In the ‘perfect’ life, Jerry Manville was formerly a high flying, award winning ad-man. His artistic wife, Pen, uses their Highbury house as inspiration for her popular series of children’s books ‘The House on the Hill’, featuring the misadventures of two children. The Manville’s home is also the subject of regular features in newspaper lifestyle sections.

When Jerry takes his focus off his wife and family and shifts his attention to the au-pair, it is the beginning of the end as he leaves a trail of destruction in his wake, including two ex-wives and children scattered across the city. Meanwhile, ex-wife Pen eventually finds herself a new, more suitable husband and after moving to the south of France, spends her days gentrifying her new home and garden, but somehow struggles to feel completely at home in the new marriage.

Following her parents’ divorce, daughter Isobel – now a young adult – quickly finds herself suffocating in her mother’s home and company. Fearful she will get swallowed up in some strange, interdependent relationship with her Mum, she leaps at the opportunity of work in the oppressive heat of Dubai. Within a short time of working there, she is swept off her feet by a handsome, dependable banker, who she marries and has twin boys with.

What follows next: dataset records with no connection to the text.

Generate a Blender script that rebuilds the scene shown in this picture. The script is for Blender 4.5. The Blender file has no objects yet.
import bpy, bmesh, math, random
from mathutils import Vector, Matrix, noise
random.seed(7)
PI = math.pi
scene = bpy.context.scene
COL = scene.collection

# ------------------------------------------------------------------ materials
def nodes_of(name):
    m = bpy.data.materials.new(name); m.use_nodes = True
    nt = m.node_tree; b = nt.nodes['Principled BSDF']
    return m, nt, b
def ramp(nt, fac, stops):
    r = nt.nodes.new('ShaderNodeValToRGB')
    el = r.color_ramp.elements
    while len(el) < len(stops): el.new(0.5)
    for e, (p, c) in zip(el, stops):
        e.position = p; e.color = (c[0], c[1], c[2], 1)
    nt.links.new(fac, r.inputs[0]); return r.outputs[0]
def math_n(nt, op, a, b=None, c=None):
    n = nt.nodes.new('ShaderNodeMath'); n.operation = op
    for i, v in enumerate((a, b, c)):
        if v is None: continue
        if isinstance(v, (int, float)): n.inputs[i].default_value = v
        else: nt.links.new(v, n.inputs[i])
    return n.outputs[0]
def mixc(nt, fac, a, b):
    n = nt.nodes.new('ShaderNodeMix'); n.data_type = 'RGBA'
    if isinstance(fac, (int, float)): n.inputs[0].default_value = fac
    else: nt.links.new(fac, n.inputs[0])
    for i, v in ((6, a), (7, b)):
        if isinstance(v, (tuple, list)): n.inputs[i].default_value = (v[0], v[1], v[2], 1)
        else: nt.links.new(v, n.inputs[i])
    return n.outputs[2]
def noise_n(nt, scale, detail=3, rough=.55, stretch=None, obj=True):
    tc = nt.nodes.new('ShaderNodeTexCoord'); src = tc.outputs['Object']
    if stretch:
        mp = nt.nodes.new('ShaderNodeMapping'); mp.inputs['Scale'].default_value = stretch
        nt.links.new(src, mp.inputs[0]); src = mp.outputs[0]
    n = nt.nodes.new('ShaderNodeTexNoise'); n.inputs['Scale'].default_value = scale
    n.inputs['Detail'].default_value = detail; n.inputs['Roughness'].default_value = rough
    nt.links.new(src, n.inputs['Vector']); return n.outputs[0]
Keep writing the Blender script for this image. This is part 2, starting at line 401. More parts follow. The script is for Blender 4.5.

Her brother Conrad uses his monthly allowance to pay for his grotty shared East London flat. Conrad’s days are filled with trying to find a suitable love in his life. He is most at home tending to his modified bike, for which he feels enthusiastic and comfortable, but romance constantly evades him as he ‘overthinks’ everything to do with the opposite sex. He often wonders where his life is heading.

Against this backdrop of family separation, Pen finally decides now is the right time to sell the Highbury house, which has been sat empty for some while. We follow the separate lives of the Manvilles as they struggle to come to terms with saying farewell to their previous home.

I found myself drawn (and on occasion repelled!) to the rich characters inhabiting the tale. I didn’t really have a favourite, because I enjoyed each of them individually in their own right. However, I found Jerry as frustrating and impossible as his ex-wives probably did, yet his wonderfully erratic, irresponsible and at times hilarious behaviour drove the plot along and made it wholly believable.

Walker writes with a keen eye for detail and really gets under the skin of each character, making him a natural scene setter. His narrative cannily reveals how we can unconsciously live our lives as society expects, oblivious of real values and the people in our lives that matter. Completion is a deliciously funny novel which I found thoroughly engaging and I would highly recommend it.